Mais uma vez os "pequenos partidos" não conseguiram entrar no Parlamento. Até subiram, na sua globalidade, mas ficaram de fora. Desde 1991 que nenhuma formação pequena consegue furar os números. Nesse ano, o PSN do professor Manuel Sérgio conseguiu uma proeza improvável, antes de se afundar na irrelevância. Tirando o caso da federação de partidos que, com sucesso, formou o Bloco de Esquerda, nenhum consegue lá chegar.




O MRPP, velho partido de murais épicos e militância estudantil famosa, é sempre o primeiro dos últimos. Até hoje, e apesar da sua história e de ser conhecido, não conseguiu um único representante. Garcia Pereira é persistente, mas tudo tem os seus limites.




O MEP é a grande desilusão. Com os focos dos debates a incidirem sobre Rui Marques, teve ainda menos votos do que em 2009, e muitos menos do que aquela coisa dos animais. Essa nóvel formação conseguiu surpreender, talvez por causa do apoio de algumas caras conhecidas, ou da mobilização dos budistas, vegans e alguns votos habitualmente bloquistas. Quanto ao MEP, não sei qual o seu futuro, ou sequer se o tem. É que a desolação de resultados levou Marques a abandonar a liderança do movimento, e sem ele, tenho sérias dúvidas que se aguentem.

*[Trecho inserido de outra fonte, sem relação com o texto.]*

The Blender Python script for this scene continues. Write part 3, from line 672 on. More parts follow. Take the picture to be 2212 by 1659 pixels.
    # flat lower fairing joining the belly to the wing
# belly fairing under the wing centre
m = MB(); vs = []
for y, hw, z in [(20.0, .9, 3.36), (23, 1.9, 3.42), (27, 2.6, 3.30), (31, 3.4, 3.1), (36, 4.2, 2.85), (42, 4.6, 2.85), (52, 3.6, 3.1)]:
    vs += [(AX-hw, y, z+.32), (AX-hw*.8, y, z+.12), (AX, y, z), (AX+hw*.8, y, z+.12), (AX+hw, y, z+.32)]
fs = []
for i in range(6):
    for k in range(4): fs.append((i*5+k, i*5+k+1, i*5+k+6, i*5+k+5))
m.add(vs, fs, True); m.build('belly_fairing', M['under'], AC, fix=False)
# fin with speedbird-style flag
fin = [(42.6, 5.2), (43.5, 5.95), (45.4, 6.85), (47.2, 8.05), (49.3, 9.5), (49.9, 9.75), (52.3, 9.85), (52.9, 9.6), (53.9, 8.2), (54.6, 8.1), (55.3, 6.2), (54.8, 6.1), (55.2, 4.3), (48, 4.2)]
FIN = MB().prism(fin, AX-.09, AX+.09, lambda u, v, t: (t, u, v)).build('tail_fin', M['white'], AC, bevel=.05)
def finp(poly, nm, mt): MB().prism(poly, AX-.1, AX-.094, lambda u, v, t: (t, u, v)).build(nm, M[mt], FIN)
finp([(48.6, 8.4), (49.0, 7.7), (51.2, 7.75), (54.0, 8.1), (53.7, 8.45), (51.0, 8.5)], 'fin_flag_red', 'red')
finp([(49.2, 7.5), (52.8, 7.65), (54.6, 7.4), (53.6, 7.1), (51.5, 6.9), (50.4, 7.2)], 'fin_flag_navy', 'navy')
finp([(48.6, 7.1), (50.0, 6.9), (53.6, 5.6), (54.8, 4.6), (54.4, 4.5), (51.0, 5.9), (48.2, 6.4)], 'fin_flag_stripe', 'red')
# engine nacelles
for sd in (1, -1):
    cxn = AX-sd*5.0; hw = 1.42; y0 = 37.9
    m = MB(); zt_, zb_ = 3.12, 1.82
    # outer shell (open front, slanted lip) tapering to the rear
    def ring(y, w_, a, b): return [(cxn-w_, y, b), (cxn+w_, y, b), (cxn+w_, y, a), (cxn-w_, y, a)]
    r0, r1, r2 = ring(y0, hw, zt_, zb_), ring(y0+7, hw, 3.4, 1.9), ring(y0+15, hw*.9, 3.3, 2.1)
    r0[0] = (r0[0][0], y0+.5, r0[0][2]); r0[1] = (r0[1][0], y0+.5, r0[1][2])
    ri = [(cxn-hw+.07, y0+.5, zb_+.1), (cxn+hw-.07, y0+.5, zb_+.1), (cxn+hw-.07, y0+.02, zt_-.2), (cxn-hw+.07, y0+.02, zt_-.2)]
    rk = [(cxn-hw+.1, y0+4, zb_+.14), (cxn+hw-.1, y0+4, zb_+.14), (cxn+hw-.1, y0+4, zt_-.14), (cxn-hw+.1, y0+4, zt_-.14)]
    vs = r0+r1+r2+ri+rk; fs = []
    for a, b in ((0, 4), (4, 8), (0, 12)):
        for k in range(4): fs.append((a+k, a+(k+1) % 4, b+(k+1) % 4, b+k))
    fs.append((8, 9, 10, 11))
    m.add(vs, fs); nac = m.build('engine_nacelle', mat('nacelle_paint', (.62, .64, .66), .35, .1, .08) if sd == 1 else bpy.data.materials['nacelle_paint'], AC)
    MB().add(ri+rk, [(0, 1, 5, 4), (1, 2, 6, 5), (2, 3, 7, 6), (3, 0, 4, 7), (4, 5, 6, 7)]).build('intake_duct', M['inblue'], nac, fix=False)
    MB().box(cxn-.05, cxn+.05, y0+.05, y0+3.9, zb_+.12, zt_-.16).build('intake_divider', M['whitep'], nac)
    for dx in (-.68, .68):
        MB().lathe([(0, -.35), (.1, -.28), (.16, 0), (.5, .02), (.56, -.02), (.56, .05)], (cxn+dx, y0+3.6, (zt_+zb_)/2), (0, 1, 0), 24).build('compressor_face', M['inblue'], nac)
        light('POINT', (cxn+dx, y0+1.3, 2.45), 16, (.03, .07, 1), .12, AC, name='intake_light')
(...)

O MPT, em nome próprio, cresceu, mas terá de ambicionar mais se quiser chamar a atenção para os valores que defende. O PNR também subiu (terá sido o temor e a reacção aos indianos usados pelo PS?), mas por este andar ainda faltará muito tempo até Pinto-Coelho chegar à A.R.



O PPM, apesar da sobriedade de Paulo Estêvão e da graciosidade de Aline Hall, ficou-se por um resultado desolador, nada digno de quem já esteve no governo. De resto, o costume: POUS, Portugal Pró-Vida e Partido Humanista fecharam o pelotão. O Partido do Norte, do tronitruante Pedro Baptista, que se albergou no PDA, essa micro-entidade açoriana (que não é a primeira vez que serve de barriga de aluguer a um partido regional, se se lembrarem do alentejano Movimento Amigos da Planície), saldou-se por números irrelevantes. E já que se fala em partidos regionais, tivemos pelo meio a Nova Democracia, que agora praticamente só aposta na Madeira, e o Partido Trabalhista, do ex-PND José Manuel Coelho, que não chegou aos calcanhares do resultado das presidenciais, há apenas 5 meses. Tivesse ficado no antigo partido de Manuel Monteiro, e as perspectivas para as regionais eram interessantes. Assim, desbaratou os votos que lhe poderiam ser preciosos mais tarde. O pecado da gula é aquele que mais depressa acarreta punição.

sábado, junho 11, 2011

Rescaldo (à esquerda)


A subida do PSD é directamente proporcional à queda do PS. A conversa de que a queda do governo era culpa da oposição não convenceu minimamente o eleitorado. Como aconteceu na Grécia e na Irlanda, o recurso ao FMI, aliado ao desgaste de Sócrates, levou à derrota do partido no poder. O PS voltou a números que não tinha desde Sampaio, no auge das maiorias cavaquistas, abaixo dos 30%, coisa que sondagem alguma indicou. E com graves riscos internos. A união à volta do "líder" secou as vozes internas e as tendências ideológicas. O poder tem destas coisas, e Sócrates ajuda.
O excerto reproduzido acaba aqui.